» Written instruction
Print out every line, exactly as written.

» Supplied information
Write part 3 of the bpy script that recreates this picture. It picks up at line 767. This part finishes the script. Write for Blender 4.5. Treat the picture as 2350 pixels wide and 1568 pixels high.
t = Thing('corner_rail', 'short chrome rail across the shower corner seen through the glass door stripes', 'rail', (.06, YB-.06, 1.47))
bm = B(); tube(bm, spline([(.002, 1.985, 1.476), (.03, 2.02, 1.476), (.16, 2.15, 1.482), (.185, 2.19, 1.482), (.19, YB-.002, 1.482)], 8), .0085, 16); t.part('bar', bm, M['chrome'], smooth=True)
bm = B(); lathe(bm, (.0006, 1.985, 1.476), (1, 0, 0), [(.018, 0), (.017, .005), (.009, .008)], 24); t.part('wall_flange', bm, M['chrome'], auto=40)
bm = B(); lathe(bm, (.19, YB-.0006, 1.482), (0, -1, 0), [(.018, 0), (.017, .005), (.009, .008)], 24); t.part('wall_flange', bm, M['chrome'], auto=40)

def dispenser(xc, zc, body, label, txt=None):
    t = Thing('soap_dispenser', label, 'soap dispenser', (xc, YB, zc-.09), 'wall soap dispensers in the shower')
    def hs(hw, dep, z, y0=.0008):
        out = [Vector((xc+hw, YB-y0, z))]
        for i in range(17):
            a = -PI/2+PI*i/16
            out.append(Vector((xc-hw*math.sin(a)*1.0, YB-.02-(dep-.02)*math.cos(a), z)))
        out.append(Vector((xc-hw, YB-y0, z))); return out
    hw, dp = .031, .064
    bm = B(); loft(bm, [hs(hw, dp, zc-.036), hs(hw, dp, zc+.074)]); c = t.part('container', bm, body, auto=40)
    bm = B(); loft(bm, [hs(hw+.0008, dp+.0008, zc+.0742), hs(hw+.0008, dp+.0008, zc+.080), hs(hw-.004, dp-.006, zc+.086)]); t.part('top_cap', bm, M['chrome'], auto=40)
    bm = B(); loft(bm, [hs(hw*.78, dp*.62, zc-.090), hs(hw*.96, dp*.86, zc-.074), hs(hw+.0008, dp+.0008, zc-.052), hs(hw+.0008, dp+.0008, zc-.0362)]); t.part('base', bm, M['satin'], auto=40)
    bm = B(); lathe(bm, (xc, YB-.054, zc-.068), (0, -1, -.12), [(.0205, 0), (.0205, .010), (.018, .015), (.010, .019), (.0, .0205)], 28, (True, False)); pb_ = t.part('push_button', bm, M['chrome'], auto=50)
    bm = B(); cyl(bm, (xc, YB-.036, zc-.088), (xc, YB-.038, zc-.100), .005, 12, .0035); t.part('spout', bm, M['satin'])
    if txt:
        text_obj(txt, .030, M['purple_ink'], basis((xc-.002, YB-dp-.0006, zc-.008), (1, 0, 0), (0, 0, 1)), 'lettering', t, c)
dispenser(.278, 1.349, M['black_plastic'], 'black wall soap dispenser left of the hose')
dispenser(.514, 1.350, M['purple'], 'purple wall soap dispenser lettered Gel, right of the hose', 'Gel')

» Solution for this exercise
Write part 3 of the bpy script that recreates this picture. It picks up at line 767. This part finishes the script. Write for Blender 4.5. Treat the picture as 2350 pixels wide and 1568 pixels high.
t = Thing('corner_rail', 'short chrome rail across the shower corner seen through the glass door stripes', 'rail', (.06, YB-.06, 1.47))
bm = B(); tube(bm, spline([(.002, 1.985, 1.476), (.03, 2.02, 1.476), (.16, 2.15, 1.482), (.185, 2.19, 1.482), (.19, YB-.002, 1.482)], 8), .0085, 16); t.part('bar', bm, M['chrome'], smooth=True)
bm = B(); lathe(bm, (.0006, 1.985, 1.476), (1, 0, 0), [(.018, 0), (.017, .005), (.009, .008)], 24); t.part('wall_flange', bm, M['chrome'], auto=40)
bm = B(); lathe(bm, (.19, YB-.0006, 1.482), (0, -1, 0), [(.018, 0), (.017, .005), (.009, .008)], 24); t.part('wall_flange', bm, M['chrome'], auto=40)

def dispenser(xc, zc, body, label, txt=None):
    t = Thing('soap_dispenser', label, 'soap dispenser', (xc, YB, zc-.09), 'wall soap dispensers in the shower')
    def hs(hw, dep, z, y0=.0008):
        out = [Vector((xc+hw, YB-y0, z))]
        for i in range(17):
            a = -PI/2+PI*i/16
            out.append(Vector((xc-hw*math.sin(a)*1.0, YB-.02-(dep-.02)*math.cos(a), z)))
        out.append(Vector((xc-hw, YB-y0, z))); return out
    hw, dp = .031, .064
    bm = B(); loft(bm, [hs(hw, dp, zc-.036), hs(hw, dp, zc+.074)]); c = t.part('container', bm, body, auto=40)
    bm = B(); loft(bm, [hs(hw+.0008, dp+.0008, zc+.0742), hs(hw+.0008, dp+.0008, zc+.080), hs(hw-.004, dp-.006, zc+.086)]); t.part('top_cap', bm, M['chrome'], auto=40)
    bm = B(); loft(bm, [hs(hw*.78, dp*.62, zc-.090), hs(hw*.96, dp*.86, zc-.074), hs(hw+.0008, dp+.0008, zc-.052), hs(hw+.0008, dp+.0008, zc-.0362)]); t.part('base', bm, M['satin'], auto=40)
    bm = B(); lathe(bm, (xc, YB-.054, zc-.068), (0, -1, -.12), [(.0205, 0), (.0205, .010), (.018, .015), (.010, .019), (.0, .0205)], 28, (True, False)); pb_ = t.part('push_button', bm, M['chrome'], auto=50)
    bm = B(); cyl(bm, (xc, YB-.036, zc-.088), (xc, YB-.038, zc-.100), .005, 12, .0035); t.part('spout', bm, M['satin'])
    if txt:
        text_obj(txt, .030, M['purple_ink'], basis((xc-.002, YB-dp-.0006, zc-.008), (1, 0, 0), (0, 0, 1)), 'lettering', t, c)
dispenser(.278, 1.349, M['black_plastic'], 'black wall soap dispenser left of the hose')
dispenser(.514, 1.350, M['purple'], 'purple wall soap dispenser lettered Gel, right of the hose', 'Gel')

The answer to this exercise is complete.